In order to find out if the session was a success from the students' points of view, I sent out a link to a very quick survey (from surveymonkey.com) to all those who attended. If they respond, it'll help me determine if holding such a session again - as in, next semester - would be worthwhile.

Thursday, January 29, 2009

The Dove Phone


Sometimes something silly becomes part of a class.

Here is an image of Pope Gregory VII, of Investiture Controversy fame, that has inspired some students to new heights of silliness: the dove phone.

Sunday, January 25, 2009

Impressed with the discussions


Only brief notations for this week: no time for blogging and impressive discussions in all classes (as the whiteboards demonstrate), despite a few grumblings about "dry" or "too detailed" reading assignments.
Students underestimate themselves.

Friday, January 16, 2009

First Week Reflections

Two things stick out for me this week: 1.) the variety of questions and skill sets students bring to a class; and 2.) the amount of time it takes to take care of the administrative side of courses.

The variety of questions and skill sets led me to decide to offer an "extra help" session to those who need or really want some extra help with what I tend to think of as the "technical" parts to studying history, writing history, and participating in class. There were questions (or just questioning looks) about how to find scholarly articles and how to cite sources properly using the Chicago style. There were also questions about D2L. Even though D2L truly is a supplement to these courses, I would like students to feel comfortable enough at least to click around D2L to see not only the announcement/news and materials and links I'm putting up there, but also what other students are writing on the discussion boards. There were also questions about how to write an history essay or paper. My first step in responding to this particular need was to make available a paper a former student of mine wrote; we'll see what other steps become necessary. Finally, students seemed confident about knowing what plagiarism is and how to avoid it, but this may be just the most vocal students in class--those who are actually unsure may be a bit shy about asking about plagiarism, so I also included plagiarism as a possible topic for the "extra help" session.

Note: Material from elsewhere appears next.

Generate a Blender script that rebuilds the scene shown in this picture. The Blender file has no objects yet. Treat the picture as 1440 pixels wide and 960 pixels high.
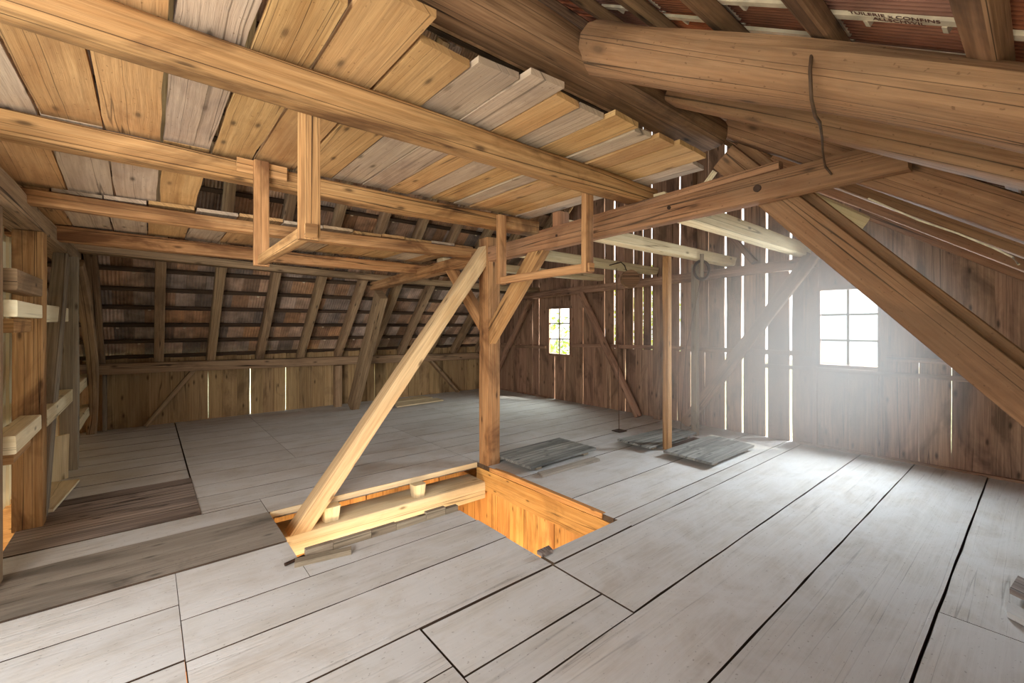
import bpy, math, random
from mathutils import Vector, Matrix, noise
R = random.Random(7)
V = Vector
scene = bpy.context.scene
C = scene.collection
PI = math.pi

# ------------------------------------------------------------------ camera geometry (ridge runs along X, gable at X=6.45)
HC, FPX, HY = 1.5, 620.0, 458.0
YAW = math.atan2(750, 620)

# ------------------------------------------------------------------ mesh collector
class MB:
    def __init__(self):
        self.v = []; self.f = []; self.uv = []; self.r = []; self.m = []
    def add(self, verts, faces, uvs, rnd=None, mat=0):
        o = len(self.v); self.v += [tuple(p) for p in verts]
        for fc, u in zip(faces, uvs):
            self.f.append([i + o for i in fc]); self.uv.append(u)
            self.r.append(R.random() if rnd is None else rnd); self.m.append(mat)
    def build(self, name, mats, parent=None, loc=None, smooth=None):
        me = bpy.data.meshes.new(name)
        L = V(loc) if loc is not None else V((0, 0, 0))
        me.from_pydata([(p[0]-L.x, p[1]-L.y, p[2]-L.z) for p in self.v], [], self.f)
        ul = me.uv_layers.new(name='UVMap')
        flat = [c for fu in self.uv for uv in fu for c in uv]
        ul.data.foreach_set('uv', flat)
        at = me.attributes.new('rnd', 'FLOAT', 'FACE'); at.data.foreach_set('value', self.r)
        if not isinstance(mats, (list, tuple)): mats = [mats]
        for m in mats: me.materials.append(m)
        me.polygons.foreach_set('material_index', self.m)
        if smooth:
            me.shade_smooth() if hasattr(me, 'shade_smooth') else None
            try: me.set_sharp_from_angle(angle=smooth)
            except Exception: pass
        me.update()
        o = bpy.data.objects.new(name, me); C.objects.link(o)
        o.location = L
        if parent is not None:
            o.parent = parent
            o.location = L - parent.location
        return o

def tag(o, label=None, cat=None, group=None, kind=None):
    if label: o['label'] = label
    if cat: o['category'] = cat
    if group: o['group'] = group
    if kind: o['kind'] = kind
    return o

def empty(name, loc, label, cat, group=None):
    o = bpy.data.objects.new(name, None); C.objects.link(o); o.location = loc
    o.empty_display_size = .1
    return tag(o, label, cat, group)

def rect(w, h, c=.012, n=2):
    """rounded rectangle section, a across (w), b up (h)"""
    pts = []
    c = min(c, w*.49, h*.49)
    for sx, sy, a0 in ((1, -1, -90), (1, 1, 0), (-1, 1, 90), (-1, -1, 180)):
        for k in range(n+1):
            a = math.radians(a0 + 90*k/n)
            pts.append((sx*(w/2-c)+c*math.cos(a), sy*(h/2-c)+c*math.sin(a)))
    return pts
def circ(r, n=14, ry=None):
    return [(r*math.cos(2*PI*k/n), (ry or r)*math.sin(2*PI*k/n)) for k in range(n)]

def sweep(mb, p0, p1, sec, up=(0, 0, 1), step=.14, sag=0, wob=.004, taper=(1, 1), rnd=None, mat=0, bow=0, cut0=0, cut1=0):
    """section swept from p0 to p1; U runs along the length in metres, V round the section.
    cut0/cut1 slope the ends (end moves by cut*b along the axis)"""
    p0, p1 = V(p0), V(p1); d = p1-p0; L = d.length; t = d/L
    up = V(up); a = t.cross(up)
    if a.length < 1e-4: up = V((1, 0, 0)); a = t.cross(up)
    a.normalize(); b = a.cross(t).normalized()
    n = max(1, int(L/step)); k = len(sec)
    rnd = R.random() if rnd is None else rnd
    ph = [R.uniform(0, 50) for _ in range(3)]
    uo, vo = R.uniform(0, 40), R.uniform(0, 40)
    per = [0]
    for i in range(k):
        q0, q1 = sec[i], sec[(i+1) % k]; per.append(per[-1]+math.hypot(q1[0]-q0[0], q1[1]-q0[1]))
    vs = []
    for i in range(n+1):
        s = i/n; c = p0+t*(L*s)
        c = c-V((0, 0, 1))*sag*4*s*(1-s)+a*bow*4*s*(1-s)
        sc = taper[0]+(taper[1]-taper[0])*s
        for j, (x, y) in enumerate(sec):
            w = wob*(noise.noise((s*L*1.3+ph[0], x*9+ph[1], y*9+ph[2]))*1.6) if wob else 0
            ee = (cut0*y*(1-s) if cut0 else 0)+(cut1*y*s if cut1 else 0)
            q = V((x, y)); q = q*sc; ql = q.length or 1
            q = q*(1+w/ql)
            vs.append(c+a*q.x+b*q.y+t*ee)
    fs, us = [], []
    for i in range(n):
        for j in range(k):
            j2 = (j+1) % k
            fs.append((i*k+j, i*k+j2, (i+1)*k+j2, (i+1)*k+j))
            u0, u1 = uo+L*i/n, uo+L*(i+1)/n; v0, v1 = vo+per[j], vo+per[j+1]
            us.append(((u0, v0), (u0, v1), (u1, v1), (u1, v0)))
    fs.append(tuple(range(k-1, -1, -1))); us.append([(uo+sec[j][0]*.4, vo+sec[j][1]) for j in range(k-1, -1, -1)])
    fs.append(tuple(n*k+j for j in range(k))); us.append([(uo+L+sec[j][0]*.4, vo+sec[j][1]) for j in range(k)])
    mb.add(vs, fs, us, rnd, mat)

def panel(mb, bl, br, tl, tr, thick, n=8, jit=.003, rnd=None, mat=0, warp=0, cap=None):
    """board given by its four face corners (bl-br is the end, bl-tl the long edge), thickness vector; U along the length"""
    bl, br, tl, tr, T = V(bl), V(br), V(tl), V(tr), V(thick)
    rnd = R.random() if rnd is None else rnd
    uo, vo = R.uniform(0, 40), R.uniform(0, 40); p1, p2 = R.uniform(0, 60), R.uniform(0, 60)
    L = ((tl-bl).length+(tr-br).length)/2; W = (br-bl).length
    ax = (br-bl).normalized(); vs = []
    for i in range(n+1):
        s = i/n
        l = bl.lerp(tl, s)+ax*jit*(noise.noise((s*L*2.5+p1, 1, 3))*1.6)
        r = br.lerp(tr, s)+ax*jit*(noise.noise((s*L*2.5+p2, 7, 3))*1.6)
        wv = T.normalized()*warp*noise.noise((s*L*1.1+p1, 4, 9))
        vs += [l+wv, r+wv, r+T+wv, l+T+wv]
    tt = T.length; pr = [0, W, W+tt, 2*W+tt, 2*W+2*tt]
    fs, us = [], []
    for i in range(n):
        for j in range(4):
            j2 = (j+1) % 4
            fs.append((i*4+j, i*4+j2, i*4+4+j2, i*4+4+j))
            u0, u1 = uo+L*i/n, uo+L*(i+1)/n
            us.append(((u0, vo+pr[j]), (u0, vo+pr[j+1]), (u1, vo+pr[j+1]), (u1, vo+pr[j])))
    if cap is not None:      # ends and long edges take a dark colour that paints shade into the joints
        keep = [q for q in range(len(fs)) if q % 4 in (0, 2)]
        mb.add(vs, [fs[q] for q in keep], [us[q] for q in keep], rnd, mat); mat = cap
        fs, us = [fs[q] for q in range(len(fs)) if q % 4 in (1, 3)], [us[q] for q in range(len(us)) if q % 4 in (1, 3)]
    fs.append((3, 2, 1, 0)); us.append(((uo, vo+tt), (uo, vo+tt+W), (uo+.02, vo+W), (uo+.02, vo)))
    m = n*4
    fs.append((m, m+1, m+2, m+3)); us.append(((uo, vo), (uo, vo+W), (uo+.02, vo+W), (uo+.02, vo)))
    mb.add(vs, fs, us, rnd, mat)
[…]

Every semester I am amazed and a little frustrated by how much time is needed to take care of the administrative tasks:
making enough photocopies, setting up attendance records and gradebooks (Excel), figuring out if students have added or dropped, and emailing newly added students. I estimate I spent about 2 hours per class just this week on administrative tasks, and I bet that's a low estimate. Administrative tasks always take up less time in weeks subsequent to the add/drop deadline.

Wednesday, January 14, 2009

First night of the crusades course

The first class of the crusades course met last night and I am very surprised no one has dropped the class yet (it's been about 14 hours).

Monday, January 5, 2009

Syllabi & Syllabuses

Finally! The syllabi are finished and uploaded both to D2L and the schedule of courses.

Unfortunately there's no resting on these laurels because finishing the syllabi generated two other things that need to be written up for each course.

Friday, January 2, 2009

Switched one of the assignments - before the semester even started

I switched one of the assignments in the draft syllabus for History 354 I put on D2L. I wonder if anyone will notice.